> Actually the money was just sat in a bank account, which AFAIK doesn't cause net carbon emissions.
That depends on your definitions. I'm not sure about U.K. reserve ratios, but in the U.S., about 90% of your bank deposit goes back out as loans that hopefully increase economic activity. The majority of that activity probably isn't carbon-neutral.
How did I miss the reserve requirement in the US going to zero in 2020? I was living overseas at the time, and I know I had more pressing things to consider, but still...
> In addition, banks in modern times have never had to wait for deposits to extend loans.
Are you referring to the discount window, the repo market, and interbank lending, or the fact that reserve requirements are typically averaged over a couple of weeks? In these cases, (as long as there's a reserve requirement), a person adding to a bank does still enable more lending, no? Or, are you saying that in modern times, even with non-zero reserve requirements, commercial banks usually operate with excess reserves, so reserves are not the limiting factor on lending?
Specifically, in my case, that bank is (mostly) NS&I, one of several banks owned by the British government.

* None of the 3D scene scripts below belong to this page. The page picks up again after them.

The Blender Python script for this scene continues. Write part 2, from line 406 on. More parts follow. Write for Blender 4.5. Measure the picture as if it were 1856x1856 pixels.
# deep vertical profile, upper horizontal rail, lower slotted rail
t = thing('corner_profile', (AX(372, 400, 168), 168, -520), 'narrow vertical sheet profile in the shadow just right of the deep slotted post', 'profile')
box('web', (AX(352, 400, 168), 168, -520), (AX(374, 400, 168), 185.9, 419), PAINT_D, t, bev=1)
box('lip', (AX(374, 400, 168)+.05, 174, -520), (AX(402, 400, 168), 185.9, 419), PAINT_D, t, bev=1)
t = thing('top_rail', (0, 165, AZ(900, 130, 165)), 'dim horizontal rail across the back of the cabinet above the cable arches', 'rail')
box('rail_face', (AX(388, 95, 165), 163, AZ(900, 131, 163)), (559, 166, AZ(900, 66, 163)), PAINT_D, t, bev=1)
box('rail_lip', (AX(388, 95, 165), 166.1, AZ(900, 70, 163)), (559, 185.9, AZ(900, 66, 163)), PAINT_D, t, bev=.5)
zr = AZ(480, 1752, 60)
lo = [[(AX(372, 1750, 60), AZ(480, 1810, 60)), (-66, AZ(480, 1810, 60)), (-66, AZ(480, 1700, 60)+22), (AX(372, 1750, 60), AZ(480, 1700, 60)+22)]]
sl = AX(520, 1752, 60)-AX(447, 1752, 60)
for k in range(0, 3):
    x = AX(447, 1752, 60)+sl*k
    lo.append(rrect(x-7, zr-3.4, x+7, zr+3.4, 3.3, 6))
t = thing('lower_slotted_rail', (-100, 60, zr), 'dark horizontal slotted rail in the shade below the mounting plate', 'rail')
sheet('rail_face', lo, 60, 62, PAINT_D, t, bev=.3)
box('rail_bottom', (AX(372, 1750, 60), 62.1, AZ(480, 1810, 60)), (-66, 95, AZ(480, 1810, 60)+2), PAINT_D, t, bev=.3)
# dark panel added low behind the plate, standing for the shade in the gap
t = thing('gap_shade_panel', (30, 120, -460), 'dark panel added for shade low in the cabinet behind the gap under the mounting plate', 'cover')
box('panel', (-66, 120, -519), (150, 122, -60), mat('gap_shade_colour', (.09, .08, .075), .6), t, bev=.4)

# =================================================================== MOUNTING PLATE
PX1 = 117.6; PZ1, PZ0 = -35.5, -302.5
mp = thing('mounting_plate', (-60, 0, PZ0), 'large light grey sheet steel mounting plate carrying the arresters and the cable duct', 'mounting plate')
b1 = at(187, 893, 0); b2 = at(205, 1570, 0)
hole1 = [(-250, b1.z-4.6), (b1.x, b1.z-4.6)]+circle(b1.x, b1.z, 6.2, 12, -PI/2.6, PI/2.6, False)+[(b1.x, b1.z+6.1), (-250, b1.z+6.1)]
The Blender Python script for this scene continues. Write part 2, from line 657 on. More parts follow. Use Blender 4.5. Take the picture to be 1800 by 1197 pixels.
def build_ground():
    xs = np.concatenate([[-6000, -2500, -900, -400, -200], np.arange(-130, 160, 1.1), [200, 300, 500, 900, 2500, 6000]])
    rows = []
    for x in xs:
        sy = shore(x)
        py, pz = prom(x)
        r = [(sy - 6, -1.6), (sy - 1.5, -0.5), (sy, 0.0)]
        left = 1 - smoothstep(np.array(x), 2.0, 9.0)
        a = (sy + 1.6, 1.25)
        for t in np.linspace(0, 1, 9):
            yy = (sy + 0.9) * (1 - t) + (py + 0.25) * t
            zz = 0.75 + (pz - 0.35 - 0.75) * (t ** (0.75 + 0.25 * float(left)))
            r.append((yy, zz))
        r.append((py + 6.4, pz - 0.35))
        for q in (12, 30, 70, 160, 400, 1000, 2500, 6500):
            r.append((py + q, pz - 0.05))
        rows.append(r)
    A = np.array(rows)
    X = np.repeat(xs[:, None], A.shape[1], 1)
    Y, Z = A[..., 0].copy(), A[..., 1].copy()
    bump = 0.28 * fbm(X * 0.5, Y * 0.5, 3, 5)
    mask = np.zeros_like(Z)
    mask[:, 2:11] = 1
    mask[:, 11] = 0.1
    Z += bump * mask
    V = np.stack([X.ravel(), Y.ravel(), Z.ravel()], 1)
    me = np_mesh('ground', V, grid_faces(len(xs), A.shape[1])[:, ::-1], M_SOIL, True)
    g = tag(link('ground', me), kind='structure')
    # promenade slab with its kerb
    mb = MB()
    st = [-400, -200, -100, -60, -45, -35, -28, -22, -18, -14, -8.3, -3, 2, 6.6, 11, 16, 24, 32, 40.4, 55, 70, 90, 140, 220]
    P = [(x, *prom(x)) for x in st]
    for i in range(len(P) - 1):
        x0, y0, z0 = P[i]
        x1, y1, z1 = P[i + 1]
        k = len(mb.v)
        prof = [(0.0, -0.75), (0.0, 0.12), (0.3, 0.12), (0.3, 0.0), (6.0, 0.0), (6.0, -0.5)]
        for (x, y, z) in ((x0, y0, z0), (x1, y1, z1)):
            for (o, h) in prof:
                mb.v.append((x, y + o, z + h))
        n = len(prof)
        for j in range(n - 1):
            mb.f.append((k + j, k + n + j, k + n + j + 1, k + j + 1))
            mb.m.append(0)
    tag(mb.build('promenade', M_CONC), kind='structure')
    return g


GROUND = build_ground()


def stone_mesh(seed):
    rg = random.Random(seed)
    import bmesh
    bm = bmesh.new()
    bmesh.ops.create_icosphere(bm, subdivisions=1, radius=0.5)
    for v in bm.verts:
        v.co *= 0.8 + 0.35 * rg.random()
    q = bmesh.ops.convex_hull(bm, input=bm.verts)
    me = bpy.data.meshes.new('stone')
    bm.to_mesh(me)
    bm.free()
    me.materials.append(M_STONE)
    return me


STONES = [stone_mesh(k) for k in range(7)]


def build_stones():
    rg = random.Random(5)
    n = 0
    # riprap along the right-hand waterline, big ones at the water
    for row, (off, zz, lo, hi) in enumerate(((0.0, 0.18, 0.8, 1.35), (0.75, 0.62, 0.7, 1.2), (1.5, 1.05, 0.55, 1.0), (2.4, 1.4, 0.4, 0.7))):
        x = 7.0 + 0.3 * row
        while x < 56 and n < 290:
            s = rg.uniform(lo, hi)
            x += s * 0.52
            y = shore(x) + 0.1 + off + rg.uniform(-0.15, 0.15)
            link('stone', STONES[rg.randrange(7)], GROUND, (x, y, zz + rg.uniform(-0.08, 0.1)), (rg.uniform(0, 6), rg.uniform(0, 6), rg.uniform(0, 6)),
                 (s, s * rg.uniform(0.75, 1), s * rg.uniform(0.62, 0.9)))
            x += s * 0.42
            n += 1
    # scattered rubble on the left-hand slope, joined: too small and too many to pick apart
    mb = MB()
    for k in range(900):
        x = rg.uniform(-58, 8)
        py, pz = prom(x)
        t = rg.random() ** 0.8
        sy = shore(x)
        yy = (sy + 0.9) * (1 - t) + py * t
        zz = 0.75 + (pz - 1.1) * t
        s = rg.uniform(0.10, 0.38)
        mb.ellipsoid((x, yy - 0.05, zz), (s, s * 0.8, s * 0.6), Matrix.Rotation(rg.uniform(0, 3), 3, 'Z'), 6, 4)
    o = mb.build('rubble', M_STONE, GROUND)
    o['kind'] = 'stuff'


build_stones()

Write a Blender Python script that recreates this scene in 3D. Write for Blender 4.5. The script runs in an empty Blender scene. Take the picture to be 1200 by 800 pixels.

NS&I doesn't write loans, nor does it have a big vault full of cash somewhere, instead my money is "invested" in running the country I live in. Rather than borrowing money from international money markets by writing gilts (bonds payable by the government) they borrow my money and pay me interest.
As a result, nothing changes, all the same things were going to happen anyway, just they'd have borrowed from the Chinese, or the Americans or whoever was buying gilts.
That depends on your definitions. I'm not sure about U.K. reserve ratios, but in the U.S., about 90% of your bank deposit goes back out as loans that hopefully increase economic activity. The majority of that activity probably isn't carbon-neutral.